- **GIVEN TASK**:
Copy out all of the material, matching it word for word.

- **DATA**:
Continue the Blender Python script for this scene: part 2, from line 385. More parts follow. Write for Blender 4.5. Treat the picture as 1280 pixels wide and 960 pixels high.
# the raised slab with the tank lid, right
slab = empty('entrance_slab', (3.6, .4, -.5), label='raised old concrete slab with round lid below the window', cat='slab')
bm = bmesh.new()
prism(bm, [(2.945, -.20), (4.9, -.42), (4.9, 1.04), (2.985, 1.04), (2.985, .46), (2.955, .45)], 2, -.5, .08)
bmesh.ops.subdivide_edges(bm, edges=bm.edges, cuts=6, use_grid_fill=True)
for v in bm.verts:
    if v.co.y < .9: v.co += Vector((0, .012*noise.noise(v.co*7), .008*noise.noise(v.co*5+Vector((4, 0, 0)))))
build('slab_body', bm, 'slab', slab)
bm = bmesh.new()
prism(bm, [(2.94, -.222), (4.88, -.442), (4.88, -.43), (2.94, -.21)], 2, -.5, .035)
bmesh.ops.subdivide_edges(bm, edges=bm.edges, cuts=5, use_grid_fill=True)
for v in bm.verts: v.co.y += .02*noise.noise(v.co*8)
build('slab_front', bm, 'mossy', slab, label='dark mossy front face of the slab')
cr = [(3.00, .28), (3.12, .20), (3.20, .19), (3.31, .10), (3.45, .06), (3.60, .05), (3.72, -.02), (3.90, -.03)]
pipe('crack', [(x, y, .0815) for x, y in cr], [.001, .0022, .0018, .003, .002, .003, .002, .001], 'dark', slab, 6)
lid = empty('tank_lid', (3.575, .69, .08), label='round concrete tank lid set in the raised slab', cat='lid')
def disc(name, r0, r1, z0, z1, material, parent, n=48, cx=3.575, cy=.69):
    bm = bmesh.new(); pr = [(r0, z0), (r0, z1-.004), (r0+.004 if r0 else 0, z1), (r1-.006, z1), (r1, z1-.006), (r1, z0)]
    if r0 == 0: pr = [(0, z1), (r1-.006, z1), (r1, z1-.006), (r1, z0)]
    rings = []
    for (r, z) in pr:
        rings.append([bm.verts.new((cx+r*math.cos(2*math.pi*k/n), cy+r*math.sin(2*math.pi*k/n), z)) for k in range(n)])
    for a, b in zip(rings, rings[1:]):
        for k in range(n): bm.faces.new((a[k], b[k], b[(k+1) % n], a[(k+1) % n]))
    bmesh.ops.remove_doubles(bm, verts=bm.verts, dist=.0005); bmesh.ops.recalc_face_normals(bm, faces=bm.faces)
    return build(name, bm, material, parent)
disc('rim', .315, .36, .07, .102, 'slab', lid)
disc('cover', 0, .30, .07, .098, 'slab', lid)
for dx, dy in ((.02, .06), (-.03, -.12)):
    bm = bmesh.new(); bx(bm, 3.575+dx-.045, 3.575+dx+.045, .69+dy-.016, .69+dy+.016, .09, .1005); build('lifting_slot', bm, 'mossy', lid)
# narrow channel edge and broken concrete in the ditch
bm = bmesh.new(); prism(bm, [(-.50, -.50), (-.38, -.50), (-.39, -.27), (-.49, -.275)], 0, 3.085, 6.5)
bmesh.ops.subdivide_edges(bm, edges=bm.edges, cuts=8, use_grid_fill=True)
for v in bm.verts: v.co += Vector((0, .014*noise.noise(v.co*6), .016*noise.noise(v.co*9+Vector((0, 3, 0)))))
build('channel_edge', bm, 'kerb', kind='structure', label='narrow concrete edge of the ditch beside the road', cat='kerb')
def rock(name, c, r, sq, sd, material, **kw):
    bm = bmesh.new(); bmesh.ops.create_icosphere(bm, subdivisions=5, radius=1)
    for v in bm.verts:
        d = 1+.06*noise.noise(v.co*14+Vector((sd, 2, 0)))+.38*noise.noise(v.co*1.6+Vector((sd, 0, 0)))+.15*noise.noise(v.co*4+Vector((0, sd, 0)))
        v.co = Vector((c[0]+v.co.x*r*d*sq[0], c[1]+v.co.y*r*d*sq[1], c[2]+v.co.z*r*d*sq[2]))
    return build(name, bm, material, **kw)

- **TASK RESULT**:
Continue the Blender Python script for this scene: part 2, from line 385. More parts follow. Write for Blender 4.5. Treat the picture as 1280 pixels wide and 960 pixels high.
# the raised slab with the tank lid, right
slab = empty('entrance_slab', (3.6, .4, -.5), label='raised old concrete slab with round lid below the window', cat='slab')
bm = bmesh.new()
prism(bm, [(2.945, -.20), (4.9, -.42), (4.9, 1.04), (2.985, 1.04), (2.985, .46), (2.955, .45)], 2, -.5, .08)
bmesh.ops.subdivide_edges(bm, edges=bm.edges, cuts=6, use_grid_fill=True)
for v in bm.verts:
    if v.co.y < .9: v.co += Vector((0, .012*noise.noise(v.co*7), .008*noise.noise(v.co*5+Vector((4, 0, 0)))))
build('slab_body', bm, 'slab', slab)
bm = bmesh.new()
prism(bm, [(2.94, -.222), (4.88, -.442), (4.88, -.43), (2.94, -.21)], 2, -.5, .035)
bmesh.ops.subdivide_edges(bm, edges=bm.edges, cuts=5, use_grid_fill=True)
for v in bm.verts: v.co.y += .02*noise.noise(v.co*8)
build('slab_front', bm, 'mossy', slab, label='dark mossy front face of the slab')
cr = [(3.00, .28), (3.12, .20), (3.20, .19), (3.31, .10), (3.45, .06), (3.60, .05), (3.72, -.02), (3.90, -.03)]
pipe('crack', [(x, y, .0815) for x, y in cr], [.001, .0022, .0018, .003, .002, .003, .002, .001], 'dark', slab, 6)
lid = empty('tank_lid', (3.575, .69, .08), label='round concrete tank lid set in the raised slab', cat='lid')
def disc(name, r0, r1, z0, z1, material, parent, n=48, cx=3.575, cy=.69):
    bm = bmesh.new(); pr = [(r0, z0), (r0, z1-.004), (r0+.004 if r0 else 0, z1), (r1-.006, z1), (r1, z1-.006), (r1, z0)]
    if r0 == 0: pr = [(0, z1), (r1-.006, z1), (r1, z1-.006), (r1, z0)]
    rings = []
    for (r, z) in pr:
        rings.append([bm.verts.new((cx+r*math.cos(2*math.pi*k/n), cy+r*math.sin(2*math.pi*k/n), z)) for k in range(n)])
    for a, b in zip(rings, rings[1:]):
        for k in range(n): bm.faces.new((a[k], b[k], b[(k+1) % n], a[(k+1) % n]))
    bmesh.ops.remove_doubles(bm, verts=bm.verts, dist=.0005); bmesh.ops.recalc_face_normals(bm, faces=bm.faces)
    return build(name, bm, material, parent)
disc('rim', .315, .36, .07, .102, 'slab', lid)
disc('cover', 0, .30, .07, .098, 'slab', lid)
for dx, dy in ((.02, .06), (-.03, -.12)):
    bm = bmesh.new(); bx(bm, 3.575+dx-.045, 3.575+dx+.045, .69+dy-.016, .69+dy+.016, .09, .1005); build('lifting_slot', bm, 'mossy', lid)
# narrow channel edge and broken concrete in the ditch
bm = bmesh.new(); prism(bm, [(-.50, -.50), (-.38, -.50), (-.39, -.27), (-.49, -.275)], 0, 3.085, 6.5)
bmesh.ops.subdivide_edges(bm, edges=bm.edges, cuts=8, use_grid_fill=True)
for v in bm.verts: v.co += Vector((0, .014*noise.noise(v.co*6), .016*noise.noise(v.co*9+Vector((0, 3, 0)))))
build('channel_edge', bm, 'kerb', kind='structure', label='narrow concrete edge of the ditch beside the road', cat='kerb')
def rock(name, c, r, sq, sd, material, **kw):
    bm = bmesh.new(); bmesh.ops.create_icosphere(bm, subdivisions=5, radius=1)
    for v in bm.verts:
        d = 1+.06*noise.noise(v.co*14+Vector((sd, 2, 0)))+.38*noise.noise(v.co*1.6+Vector((sd, 0, 0)))+.15*noise.noise(v.co*4+Vector((0, sd, 0)))
        v.co = Vector((c[0]+v.co.x*r*d*sq[0], c[1]+v.co.y*r*d*sq[1], c[2]+v.co.z*r*d*sq[2]))
    return build(name, bm, material, **kw)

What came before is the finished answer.